Threat, not history. They are a militaristic, centralized culture with access to advanced metalworking. Historically those are the most dangerous civilizations to be neighbors of.
You seem really knowledgeable about situations similar to the one we face right now Deadly. Care to detail why the hills to the east are probably our best bet, even with the Thunder Speakers out that way?
Mostly native defensibility. Walled settlements on hills can't really be cracked without massive military superiority. Walls built with iron tools will be far higher and more solid than existing walls, I can easily say they'd be higher than the Skull Wall now(which incidentally if it was US vs them now, iron shod rams under portable cover could probably plow through without too much trouble if they could get there clear).
Just you know, we need those damned walls first.
I think its more going to be the nomads end times myth, with the People being the crazy psycho destroyers faction. That or a Jason like horror movie Slasher... it won't die and it never stops coming until your dead. For The People its more a matter of how war is done. The People are thinking its not over and the nomads think its done with so they picked a new target. The nomads are also small enough the March, mark 2, plus whatever may over run them out of nowhere in a turn or two.
Mythologically I think it'd be like so(keeping in mind nomads will be depleted for multiple generations, so when they return in substantial amounts there will be no living memory):
-Ymaryn - The demons came upon the people in their madness, in a storm seeking blood and fire. The People joined hands and formed a wall of living stone, casting the demons back into the void as one, screaming and wailing. The demons returned once more as a tide, and The People joined hands once more, but they slammed through the gaps in our unity tearing us apart at the seams. And then our will as steel, we sealed the great walls shut and stars fell like rain, casting the wild demonds forever. And that, is why you should never make use of shoddy construction.
-Metal Workers - From the sound of it, they fell/capitulated rather swiftly, so the mythology would vary depending on whether they assimilated the Nomads, or cast them off.

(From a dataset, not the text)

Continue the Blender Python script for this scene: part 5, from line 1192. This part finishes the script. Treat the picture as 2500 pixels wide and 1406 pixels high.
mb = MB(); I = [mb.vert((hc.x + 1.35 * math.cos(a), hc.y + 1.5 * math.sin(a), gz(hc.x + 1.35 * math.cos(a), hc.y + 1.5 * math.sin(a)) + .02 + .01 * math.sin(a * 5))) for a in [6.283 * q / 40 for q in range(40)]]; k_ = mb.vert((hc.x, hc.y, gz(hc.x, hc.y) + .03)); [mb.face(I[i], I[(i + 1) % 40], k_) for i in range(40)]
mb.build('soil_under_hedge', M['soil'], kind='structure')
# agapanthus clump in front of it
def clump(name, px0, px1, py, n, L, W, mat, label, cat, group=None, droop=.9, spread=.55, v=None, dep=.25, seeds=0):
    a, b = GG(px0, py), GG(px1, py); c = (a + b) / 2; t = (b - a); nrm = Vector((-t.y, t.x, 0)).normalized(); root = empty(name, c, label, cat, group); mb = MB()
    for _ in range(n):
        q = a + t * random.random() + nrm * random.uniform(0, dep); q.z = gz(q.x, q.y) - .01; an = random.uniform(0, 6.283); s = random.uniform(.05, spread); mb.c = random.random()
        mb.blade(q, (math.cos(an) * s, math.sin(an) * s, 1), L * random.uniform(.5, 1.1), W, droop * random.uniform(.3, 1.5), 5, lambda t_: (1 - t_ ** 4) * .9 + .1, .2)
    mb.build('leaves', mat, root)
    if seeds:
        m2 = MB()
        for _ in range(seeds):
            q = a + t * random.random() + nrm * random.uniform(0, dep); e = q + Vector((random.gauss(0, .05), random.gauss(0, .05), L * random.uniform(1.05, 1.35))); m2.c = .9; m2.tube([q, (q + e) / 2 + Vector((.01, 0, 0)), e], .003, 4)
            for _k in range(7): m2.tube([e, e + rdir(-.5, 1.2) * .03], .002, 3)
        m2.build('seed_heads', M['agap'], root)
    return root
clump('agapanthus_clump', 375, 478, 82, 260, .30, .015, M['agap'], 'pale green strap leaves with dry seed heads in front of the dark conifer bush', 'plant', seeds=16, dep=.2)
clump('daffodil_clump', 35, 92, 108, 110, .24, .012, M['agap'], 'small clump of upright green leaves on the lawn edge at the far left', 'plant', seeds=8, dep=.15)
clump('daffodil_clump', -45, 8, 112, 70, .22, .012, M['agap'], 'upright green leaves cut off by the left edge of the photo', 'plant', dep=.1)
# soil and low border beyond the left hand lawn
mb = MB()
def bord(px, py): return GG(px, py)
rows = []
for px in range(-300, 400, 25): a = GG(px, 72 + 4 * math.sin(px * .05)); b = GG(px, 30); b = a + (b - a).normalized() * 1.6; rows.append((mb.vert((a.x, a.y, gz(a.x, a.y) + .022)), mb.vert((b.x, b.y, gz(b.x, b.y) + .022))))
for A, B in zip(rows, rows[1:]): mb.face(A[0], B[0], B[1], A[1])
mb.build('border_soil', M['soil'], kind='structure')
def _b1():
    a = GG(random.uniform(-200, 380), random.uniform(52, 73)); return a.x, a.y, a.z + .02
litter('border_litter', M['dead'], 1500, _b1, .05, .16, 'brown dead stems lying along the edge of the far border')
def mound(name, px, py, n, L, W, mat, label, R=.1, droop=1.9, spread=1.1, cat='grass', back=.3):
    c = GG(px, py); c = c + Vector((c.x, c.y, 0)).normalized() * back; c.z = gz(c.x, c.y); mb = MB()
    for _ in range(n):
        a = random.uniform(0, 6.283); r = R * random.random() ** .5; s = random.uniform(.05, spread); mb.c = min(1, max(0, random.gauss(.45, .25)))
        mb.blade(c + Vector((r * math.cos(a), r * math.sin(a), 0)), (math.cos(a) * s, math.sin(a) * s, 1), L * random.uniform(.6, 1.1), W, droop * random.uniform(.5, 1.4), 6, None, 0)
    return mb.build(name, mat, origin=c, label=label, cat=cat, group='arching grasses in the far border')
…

-Nomads - Probably something about how the weak but endless hill demons slew their ancestors, and the blood debt must be repaid...but first, get really swole and fight everyone so you can march back into heaven and cast the demons out.

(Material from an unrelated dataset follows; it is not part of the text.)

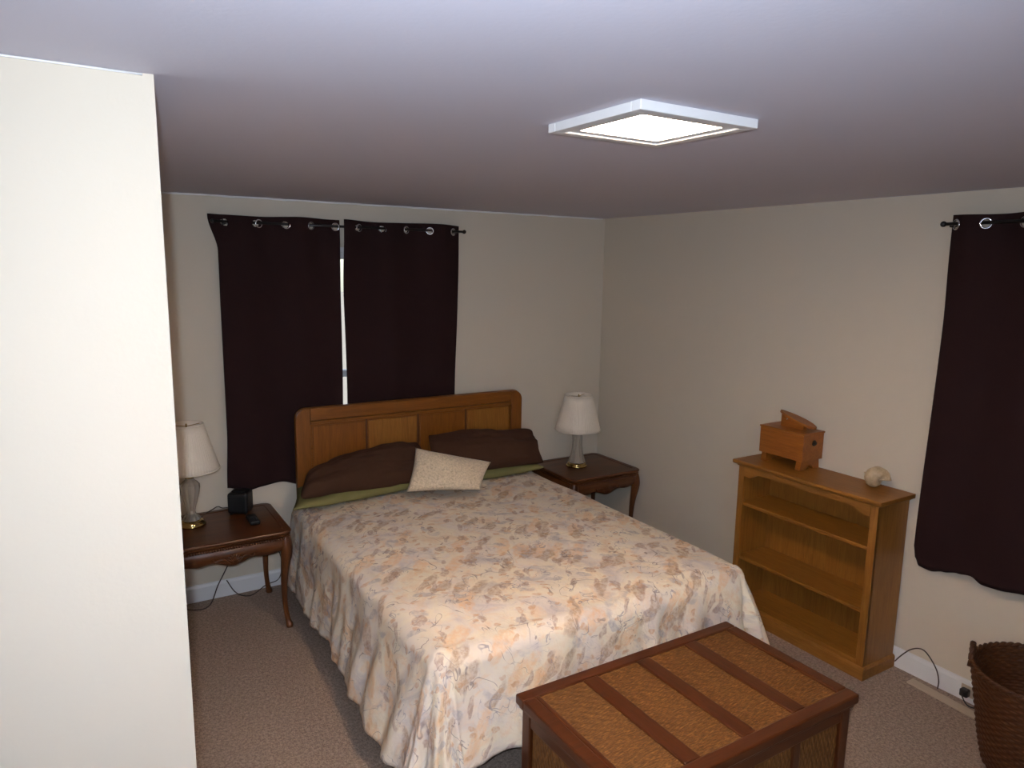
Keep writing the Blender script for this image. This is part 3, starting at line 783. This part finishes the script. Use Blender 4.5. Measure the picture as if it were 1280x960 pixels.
# ------------------------------------------------------------------ trunk
TX0, TX1, TY0, TY1, TZ = -2.193, -1.160, -2.950, -2.350, .50
t = thing('trunk', 'dark wood and woven rattan storage trunk at the foot of the bed', 'trunk', ((TX0+TX1)/2, (TY0+TY1)/2, 0))
def weave(bm, origin, du, dv, lu, lv, nrm, pv=.0085, pu=.022, amp=.0032, ru=.0044, tw=PI/2):
    """real woven relief: rounded strands along u, going over and under"""
    o_, du, dv, nrm = Vector(origin), Vector(du), Vector(dv), Vector(nrm)
    nu = max(4, int(lu/ru)); nv = int(round(lv/pv))*4
    def fn(u, v):
        a, b = u*lu, v*lv; j = math.floor(b/pv); f = b/pv-j
        h = math.sqrt(max(0, 1-(2*f-1)**2))*amp*(.62+.38*math.cos(PI*a/pu+j*tw))
        return o_+du*a+dv*b+nrm*h, (a, b)
    grid(bm, nu, nv, fn); return bm
lid = obj('lid', ringbox(B(), TX0, TX1, TY0, TY1, .05, TZ-.036, TZ, .006), 'mahog_x', t)
pan = [(-2.126, -1.942), (-1.876, -1.694), (-1.630, -1.451), (-1.387, -1.215)]
for (a, b), (c, d) in zip(pan, pan[1:]): obj('cross_bar', box(B(), b, c, TY0+.05, TY1-.05, TZ-.030, TZ-.001, .004), 'mahog_y', lid)
obj('lid_side_band', box(B(), TX0+.05, pan[0][0], TY0+.05, TY1-.05, TZ-.030, TZ-.001, .003), 'mahog_y', lid)
obj('lid_side_band', box(B(), pan[-1][1], TX1-.05, TY0+.05, TY1-.05, TZ-.030, TZ-.001, .003), 'mahog_y', lid)
for a, b in pan:
    bm = B(); weave(bm, (a, TY0+.045, TZ-.009), (1, 0, 0), (0, 1, 0), b-a, TY1-TY0-.09, (0, 0, 1), tw=PI*.45)
    obj('woven_panel', bm, 'rattan', lid, smooth=True)
obj('lid_board', box(B(), TX0+.045, TX1-.045, TY0+.045, TY1-.045, TZ-.028, TZ-.012, 0), 'mahog_x', lid)
for z0, z1, ins in ((TZ-.050, TZ-.037, .010),): obj('lid_lip', ringbox(B(), TX0+ins, TX1-ins, TY0+ins, TY1-ins, .02, z0, z1, .002), 'mahog_x', t)
bx0, bx1, by0, by1 = TX0+.018, TX1-.018, TY0+.018, TY1-.018
for x in (bx0, bx1-.045):
    for y in (by0, by1-.045): obj('corner_post', box(B(), x, x+.045, y, y+.045, 0, TZ-.050, .004), 'mahog_z', t)
for z0, z1 in ((.03, .09), (TZ-.10, TZ-.050)):
    for y0, y1 in ((by0+.004, by0+.028), (by1-.028, by1-.004)): obj('rail', box(B(), bx0+.045, bx1-.045, y0, y1, z0, z1, .003), 'mahog_x', t)
    for x0, x1 in ((bx0+.004, bx0+.028), (bx1-.028, bx1-.004)): obj('rail', box(B(), x0, x1, by0+.045, by1-.045, z0, z1, .003), 'mahog_y', t)
zz0, zz1 = .09, TZ-.10
mx = (bx0+bx1)/2; my = (by0+by1)/2
for k in (1, 2, 3):
    x = bx0+.045+(bx1-bx0-.09)*k/4
    for y0, y1 in ((by0+.006, by0+.024), (by1-.024, by1-.006)): obj('divider', box(B(), x-.018, x+.018, y0, y1, zz0, zz1, .003), 'mahog_z', t)
for x0, x1 in ((bx0+.006, bx0+.024), (bx1-.024, bx1-.006)): obj('divider', box(B(), x0, x1, my-.018, my+.018, zz0, zz1, .003), 'mahog_z', t)
def side(face):
    bm = B(); h = zz1-zz0
    if face == 'front': weave(bm, (bx0+.045, by0+.016, zz0), (0, 0, 1), (1, 0, 0), h, bx1-bx0-.09, (0, -1, 0), pv=.010, tw=PI)
    if face == 'back': weave(bm, (bx1-.045, by1-.016, zz0), (0, 0, 1), (-1, 0, 0), h, bx1-bx0-.09, (0, 1, 0), pv=.010, ru=.01, tw=PI)
    if face == 'left': weave(bm, (bx0+.016, by1-.045, zz0), (0, 0, 1), (0, -1, 0), h, by1-by0-.09, (-1, 0, 0), pv=.010, tw=PI)
    if face == 'right': weave(bm, (bx1-.016, by0+.045, zz0), (0, 0, 1), (0, 1, 0), h, by1-by0-.09, (1, 0, 0), pv=.010, tw=PI)
    obj('woven_panel', bm, 'rattan', t, smooth=True)
for f_ in ('front', 'back', 'left', 'right'): side(f_)
obj('inner_box', box(B(), bx0+.030, bx1-.030, by0+.030, by1-.030, .035, TZ-.055, 0), 'mahog_x', t)

# ------------------------------------------------------------------ wicker basket
BC = Vector((-.285, -3.165, 0)); BH = .405
t = thing('wicker_basket', 'tall brown wicker basket with loop handles, below the right curtain', 'basket', BC)
def brad(z): return .168+(.247-.168)*(z/BH)**.85
bm = B(); pv = .0125; nst = 60
for sgn, thk in ((1, 0), (-1, .012)):
    def fn(u, v, sgn=sgn, thk=thk):
        z = v*BH; th = u*2*PI; j = math.floor(z/pv); f = z/pv-j
        h = math.sqrt(max(0, 1-(2*f-1)**2))*.0055*(.6+.4*math.cos(nst*th/2+j*PI))
        r_ = brad(z)-thk+sgn*(h-.002)+.002*noise.noise(Vector((math.cos(th)*3, math.sin(th)*3, z*9)))
        return BC+Vector((r_*math.cos(th), r_*math.sin(th), z+.004)), (th*.2, z)
    grid(bm, 240, 128, fn, wrap=True)
bmesh.ops.recalc_face_normals(bm, faces=bm.faces)
obj('body', bm, 'basket', t, smooth=True)
bm = B(); lathe(bm, BC.x, BC.y, [(.165, .002), (.168, .006), (.166, .014), (.10, .016), (.01, .016)], 40); obj('base', bm, 'basket', t)
bm = B()
for ph in (0, PI):
    tube(bm, [BC+Vector(((brad(BH)-.004+.005*math.cos(26*a+ph))*math.cos(a), (brad(BH)-.004+.005*math.cos(26*a+ph))*math.sin(a), BH+.004+.005*math.sin(26*a+ph))) for a in [2*PI*k/240 for k in range(240)]], .0075, 7, True)
obj('braided_rim', bm, 'basket', t, smooth=True)
for a in (math.radians(112), math.radians(292)):
    bm = B(); c = BC+Vector((math.cos(a), math.sin(a), 0))*(brad(BH)-.004); tg = Vector((-math.sin(a), math.cos(a), 0))
    for ph in (0, PI):
        pth = []
        for k in range(25):
            s = PI*k/24; base = c+tg*.042*math.cos(s)*(1.0)+Vector((0, 0, BH-.02+.080*math.sin(s)**.8 if 0 < k < 24 else BH-.02))
            pth.append(base+Vector((math.cos(a), math.sin(a), 0))*.005*math.cos(k*.9+ph)+Vector((0, 0, .004*math.sin(k*.9+ph))))
        tube(bm, pth, .0065, 7)
    obj('handle', bm, 'basket', t, smooth=True)

# ------------------------------------------------------------------ bits along the right baseboard
bm = B(); box(bm, -.105, -.055, -2.925, -2.560, 0, .010, .003)
bmesh.ops.rotate(bm, verts=bm.verts, cent=(-.08, -2.56, 0), matrix=Matrix.Rotation(math.radians(-4), 3, 'Z'))
tag(obj('floor_strip', bm, 'beige', None, (-.08, -2.74, 0)), 'flat beige strip lying on the carpet along the right baseboard', 'strip')
bm = B(); tube(bm, smooth_path([(-.019, -2.447, .030), (-.018, -2.475, .075), (-.012, -2.515, .125), (-.008, -2.56, .148), (-.014, -2.60, .135), (-.022, -2.645, .09), (-.030, -2.665, .045), (-.038, -2.668, .008)]), .003, 8)
tag(obj('power_cord', bm, 'cord', None, (-.02, -2.55, 0), smooth=True), 'thin brown cord arching over the baseboard right of the bookcase', 'cord')
t = thing('wall_outlet', 'white outlet with a black plug in the baseboard left of the basket', 'outlet', (-.013, -2.775, .055))
obj('cover_plate', box(B(), -.019, -.0135, -2.83, -2.745, .018, .095, .002), 'white', t)
obj('socket_face', box(B(), -.0215, -.019, -2.815, -2.760, .03, .083, .002), 'beige', t)
t = thing('plug', 'black plug in the outlet next to the wicker basket', 'plug', (-.035, -2.785, .055))
bm = B(); box(bm, -.055, -.022, -2.803, -2.767, .036, .072, .007, 3); obj('plug_body', bm, 'black', t)
bm = B(); tube(bm, smooth_path([(-.055, -2.785, .054), (-.068, -2.79, .045), (-.072, -2.82, .018), (-.045, -2.87, .013), (-.03, -2.95, .010)]), .0028, 8); obj('cord', bm, 'black', t, smooth=True)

-Thunder Speakers - "Help, help I'm getting sacrificed!"
I'm not sure that there is a relatively pacifist nation that goes berserk if you attack it anywhere else on the planet. That alone is a legendary beast race waiting to happen.
WWII America. They fought nothing big for a long time, was isolated by geography, and had limited military tradition at the time. But they had enormous economic power, which they churned into war power over the course of a generation to show the Axis that you can kill ten tanks but there's an eleventh getting rolled out.
Similar to our situation basically.
You haven't tested yourself against them with the new iron weapons, but you feel confident in your ability to kick in the teeth of anyone, and somewhat confident in your capacity to take on any two at once and still prevail. If the Thunder Horse were able to hit you with everything you suspect it would be a hard fought thing, but as it is you would have difficulty projecting power. In defending your core territories of Redshore, Sacred Forest, and Valleyhome you have no doubts that there exists no known enemy that can crack your defences.
Nifty. Though Southshore could come at a bad timing still, and I expect once we actually test ourselves against the other cultures they're going to get their ass in gear FAST. Warfare being highly competitive.